Well this didn’t happen.  Instead, they are spending the night with her.  Since my children were still at her house she took them to the birthday, I think mostly out of guilt.  My kids had a good time none the less and will be back here tomorrow no matter what. 

 When I realized where my kids were and where my mother had planned to be without telling me, I was pissed.  I let her know it when she called me to complain about my kids still being there while the party was going on.  That was wonderful.  I know I was losing my tack but I don’t care.  After all the crap those two have been through I figured they wouldn’t get so much crap from my own family.  Well I guess I was wrong.

When I confronted her about how my family doesn’t want me in it, she didn’t deny it.  Granted she didn’t admit it but her silence was as loud as if she screamed it in my ears.  She didn’t need to scream it at me their actions have said enough.  I am the most unwanted person in my family.  I can’t even say I am a black sheep since I’ve been black balled.

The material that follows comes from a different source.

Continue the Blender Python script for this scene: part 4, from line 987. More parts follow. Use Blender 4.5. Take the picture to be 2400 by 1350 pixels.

This makes me realize how much I don’t have around here.  What really is keeping me here?  The one person I miss will go where ever I go, the only thing still here is his headstone.  I can go anywhere my heart desires.  I’m thinking I need to read the signs and follow them this time.  When you have a sign you should listen to it.

With my husband, that sign came back in 1999.  We had a fight right before my birthday.  He stayed at his moms and I stayed at mine.  We didn’t speak to each other on my birthday but the day after we talked and apologized and “made up.”  I cried because it hurt.  I didn’t know then but found out a few days later I was pregnant.  He said this was a sign we were meant to be together.  A few weeks later I lost the baby.  Big red flag!!!  Lost the baby he said was a sign we were meant to be together.  I should have listened to the divine forces that be.

But I didn’t and now I have yet another opportunity to do the “right” thing and follow the signs.  Heck, maybe it will do me some good.  Until I figure out where I’m going to go I guess I will have to make due.